Look carefully in Sambisa and you’ll see our military power brought so low. Isn’t it such a great irony that the Nigerian military that used to shine in international peace-keeping operations seems so tamed by the Boko Haram insurgents, so much so that we are now grasping for foreign military help to rescue our girls from harm? Inadvertently, the Boko Harams have showcased our grossly inadequate capacity in intelligence gathering, surveillance and speedy response.
 
At the end of the day, the military cannot operate in isolation from our retarded macro setting. Modern military power is more electronic and high-tech driven rather than sheer demonstration of brawn. In the circumstances, asking our military to do exploits against a determined and fluid enemy without the benefit of precise technological information gathering system is akin to flying blind.
 
Thanks to Sambisa, we now know that despite the billions we budget annually on space science, our so-called satellite systems are merely obsolete technological toys which provide our political authorities and their bureaucratic accomplices with the necessary cover to appropriate and misappropriate public fund—another Sambisa syndrome.
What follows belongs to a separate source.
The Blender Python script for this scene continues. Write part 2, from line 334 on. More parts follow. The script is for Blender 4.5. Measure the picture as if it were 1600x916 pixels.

At the time we needed the services of the National Space Research and Development Agency, (NASRDA) which recently celebrated the launch of Nigeria SatX and Sat 2, to track the location of our girls, the Director General Professor Seidu Mohammed, doused such hope by telling us that our satellite only had 2.5 meters resolutions and therefore lacked the capacity to track individual movements. So, why are we wasting so many billions annually to sustain such scientific charade when we might just as well rely on outsourcing from the global community as in the present case? Why buy an attack dog if it had no teeth?
 
Of course, our military failures cannot also be divorced from what the world media and personalities have described as Jonathan’s incompetence and poor leadership. That it took him over two weeks merely to officially react to the abduction is bad enough; that the presidency could not even make up its mind whether there was kidnap or not after more than two weeks of the abduction is not exactly what it takes to galvanise a troop. In effect, the field commanders would have been justifiably faced with conflicting signals from the political authorities. Not the least of such absurdities is the theatrical histrionics of the First Lady, trivializing the abduction saga.
 
In a world running at the speed of sound, it took Sambisa to remind us that our president doesn’t easily give a damn about anything! He takes his time, even if the world is on fire. Thanks to Sambisa, Nigeria’s image is taking a toll and the leadership question is back on the front burner. As Sunny Okoson’s lyrics would ask, which way Nigeria?
THE SUN

1 comment:

Anonymous said...

What a waste my Lord, where did we go wrong, Bad Government and Leadership has brought us to this point, We acknowledge our sins Lord, have mercy on us as a Nation and bring peace back to us in Jesus name, Amen.